São alternativas mais baratas e menos arriscadas para a instituição financeira.

“No passado, como não havia limite para a taxa de juros, os bancos ligavam depois de um, dois anos, dizendo: ‘Sua dívida de R$ 10 mil agora é de R$ 200 mil. Mas te dou desconto de 90% para pagar R$ 20 mil’. Só que esses R$ 20 mil ainda são o dobro da dívida inicial”, diz Fabrício Winter, sócio da consultoria RD Inteligência em Serviços Financeiros, especializada em cartões.

A armadilha evidencia a importância de o cidadão entender melhor como funciona o cartão de crédito, as faturas e todos os números envolvidos.

Essa meta ganharia impulso se o BC alterasse a forma como publica dados sobre os juros do cartão, avaliam associações que reúnem as maiores instituições financeiras e empresas de pagamento eletrônico.

O site do Banco Central, por exemplo, informa que o juro médio no rotativo do cartão de crédito ficou em 450,5% ao ano em dezembro. O do parcelado estava em 171,2% ao ano, ignorando que o cliente não paga mais essa taxa.

Não significa que existe um teto para os juros em si: cada banco cobra quanto quiser.

Entretanto, no momento em que os encargos da dívida chegam a 100% do montante inicial, eles não podem aumentar mais.

O que a lei limita, portanto, é a quantidade de tempo em que o banco poderá cobrar juros do cliente. No caso do parcelamento, a tendência é haver um número menor de prestações disponíveis.

Por isso, é irreal o BC dizer que o juro médio seja de 450,5% ao ano, mesmo que essa taxa inclua operações fechadas antes de a lei começar a valer e que ainda não foram totalmente quitadas.

Se, na prática, as dívidas no rotativo e no parcelado dobram –e, assim, param de crescer– muito antes de fazerem aniversário de um ano, o texto do BC dá a impressão de que os encargos que os clientes dos cartões pagam são maiores do que na realidade.

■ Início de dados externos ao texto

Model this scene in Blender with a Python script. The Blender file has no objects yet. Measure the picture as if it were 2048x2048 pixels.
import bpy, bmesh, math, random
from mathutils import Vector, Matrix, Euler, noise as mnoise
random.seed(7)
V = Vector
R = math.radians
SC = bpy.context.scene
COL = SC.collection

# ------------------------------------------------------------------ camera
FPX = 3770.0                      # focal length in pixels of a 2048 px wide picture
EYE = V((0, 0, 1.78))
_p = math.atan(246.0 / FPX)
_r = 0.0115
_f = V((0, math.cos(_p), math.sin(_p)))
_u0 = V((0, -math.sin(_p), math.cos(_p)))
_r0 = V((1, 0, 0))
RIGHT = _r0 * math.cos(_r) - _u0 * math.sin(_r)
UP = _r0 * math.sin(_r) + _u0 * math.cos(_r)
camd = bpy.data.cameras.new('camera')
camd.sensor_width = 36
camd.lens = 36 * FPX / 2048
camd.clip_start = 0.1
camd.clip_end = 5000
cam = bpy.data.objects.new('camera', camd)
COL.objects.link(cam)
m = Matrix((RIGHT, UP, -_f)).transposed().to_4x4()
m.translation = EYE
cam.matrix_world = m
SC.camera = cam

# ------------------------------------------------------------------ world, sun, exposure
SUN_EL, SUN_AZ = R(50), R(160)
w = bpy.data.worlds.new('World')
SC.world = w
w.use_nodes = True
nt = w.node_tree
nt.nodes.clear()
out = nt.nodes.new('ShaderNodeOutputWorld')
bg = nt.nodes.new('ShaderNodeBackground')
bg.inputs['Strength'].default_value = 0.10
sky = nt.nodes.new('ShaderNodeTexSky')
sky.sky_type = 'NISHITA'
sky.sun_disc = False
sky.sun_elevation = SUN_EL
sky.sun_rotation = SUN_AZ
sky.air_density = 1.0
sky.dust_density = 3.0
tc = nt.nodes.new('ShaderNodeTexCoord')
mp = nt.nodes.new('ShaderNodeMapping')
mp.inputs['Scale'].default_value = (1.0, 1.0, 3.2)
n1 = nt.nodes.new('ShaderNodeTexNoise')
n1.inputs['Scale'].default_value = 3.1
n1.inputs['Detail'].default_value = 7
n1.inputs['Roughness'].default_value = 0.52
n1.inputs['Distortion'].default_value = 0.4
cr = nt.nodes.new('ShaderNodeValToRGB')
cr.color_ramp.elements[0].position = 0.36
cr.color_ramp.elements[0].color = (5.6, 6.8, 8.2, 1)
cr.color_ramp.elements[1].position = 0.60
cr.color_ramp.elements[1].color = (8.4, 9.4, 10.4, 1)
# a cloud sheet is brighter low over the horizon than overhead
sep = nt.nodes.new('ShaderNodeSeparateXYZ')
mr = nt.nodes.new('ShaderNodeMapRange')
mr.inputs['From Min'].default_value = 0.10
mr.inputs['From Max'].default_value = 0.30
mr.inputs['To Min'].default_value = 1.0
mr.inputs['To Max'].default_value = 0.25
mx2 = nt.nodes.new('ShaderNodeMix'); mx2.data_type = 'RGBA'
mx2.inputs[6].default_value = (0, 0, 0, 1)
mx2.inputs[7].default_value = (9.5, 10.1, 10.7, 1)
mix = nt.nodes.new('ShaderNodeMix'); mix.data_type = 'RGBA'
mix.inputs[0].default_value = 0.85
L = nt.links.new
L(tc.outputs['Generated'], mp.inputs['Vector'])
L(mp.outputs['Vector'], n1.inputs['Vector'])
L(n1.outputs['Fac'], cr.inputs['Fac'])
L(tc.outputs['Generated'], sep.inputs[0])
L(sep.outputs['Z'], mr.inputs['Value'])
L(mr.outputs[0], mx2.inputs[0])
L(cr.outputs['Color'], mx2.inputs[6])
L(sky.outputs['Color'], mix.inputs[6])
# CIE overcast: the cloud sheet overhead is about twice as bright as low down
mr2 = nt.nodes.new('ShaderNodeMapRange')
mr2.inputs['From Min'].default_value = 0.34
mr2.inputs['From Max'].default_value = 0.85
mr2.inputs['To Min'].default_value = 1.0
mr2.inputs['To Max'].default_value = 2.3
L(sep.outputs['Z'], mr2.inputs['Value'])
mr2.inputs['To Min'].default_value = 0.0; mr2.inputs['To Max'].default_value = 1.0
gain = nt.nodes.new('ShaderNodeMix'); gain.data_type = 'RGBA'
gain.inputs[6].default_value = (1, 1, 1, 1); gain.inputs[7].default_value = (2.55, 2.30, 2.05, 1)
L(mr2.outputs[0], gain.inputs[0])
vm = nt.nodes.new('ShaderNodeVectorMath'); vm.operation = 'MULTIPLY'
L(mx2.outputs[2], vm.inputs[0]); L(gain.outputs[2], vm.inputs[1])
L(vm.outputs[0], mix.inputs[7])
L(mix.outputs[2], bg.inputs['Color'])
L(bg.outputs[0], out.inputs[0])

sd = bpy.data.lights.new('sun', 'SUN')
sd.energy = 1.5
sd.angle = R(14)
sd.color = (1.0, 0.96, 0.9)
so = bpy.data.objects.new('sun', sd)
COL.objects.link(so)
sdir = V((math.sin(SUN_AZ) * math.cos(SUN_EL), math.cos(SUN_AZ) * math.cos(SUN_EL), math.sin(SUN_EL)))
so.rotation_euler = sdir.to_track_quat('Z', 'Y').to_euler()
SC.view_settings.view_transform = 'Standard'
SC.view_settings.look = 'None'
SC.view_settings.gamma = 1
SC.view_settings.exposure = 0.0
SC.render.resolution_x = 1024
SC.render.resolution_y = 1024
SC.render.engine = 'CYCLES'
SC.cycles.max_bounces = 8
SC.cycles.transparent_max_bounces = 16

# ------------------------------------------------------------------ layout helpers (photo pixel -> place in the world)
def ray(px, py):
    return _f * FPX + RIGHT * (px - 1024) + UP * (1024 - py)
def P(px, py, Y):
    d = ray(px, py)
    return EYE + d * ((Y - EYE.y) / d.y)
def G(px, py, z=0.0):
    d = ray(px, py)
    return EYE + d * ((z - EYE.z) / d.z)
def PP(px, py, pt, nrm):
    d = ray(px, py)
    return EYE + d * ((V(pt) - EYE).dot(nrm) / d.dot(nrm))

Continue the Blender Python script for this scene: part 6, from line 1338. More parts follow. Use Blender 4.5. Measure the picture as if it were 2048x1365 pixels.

O mais correto, na opinião das associações, seria divulgar a taxa mensal, e não anual. Para dezembro passado, seria de 15,27%.

O BC diz que usa a taxa anual para deixar claro que não existe um limite para os juros em si. Defende que o mercado é livre para cobrar quanto quiser e que a forma de apresentação das estatísticas é uma questão matemática.

O valor anual é o padrão internacional para dados de juros e permite a comparação com outros países e com séries históricas do Brasil.

Pedido de mudança

Existe ainda no banco a avaliação de que, se uma nova divulgação for lançada, outros segmentos do mercado também demandarão ajustes.

Por mais que os juros altos sejam úteis, em determinadas situações, para pressionar o cliente a pagar, ninguém quer ser apontado o tempo todo como o vilão da economia.

Uma eventual mudança que contemplasse todos os segmentos, no entanto, complicaria e encareceria o trabalho do BC de coletar e organizar os dados.

No final do ano passado, cinco entidades do setor de meios de pagamento –Abecs, Abipag, Abranet, Febraban e Zetta– levaram ao BC um pedido formal de mudança nas estatísticas do rotativo.

Segundo membros das associações, a autoridade monetária recebeu com muitas ressalvas a sugestão. Mesmo assim, as entidades esperam ter alguma resposta oficial do BC sobre o assunto no primeiro trimestre deste ano.

“Toda medida do BC para melhorar a inclusão financeira a partir de melhores informações e também do incentivo à competição são benéficas para a população como um todo”, diz Alexandre Albuquerque, analista de bancos da agência de classificação de risco Moody’s Ratings.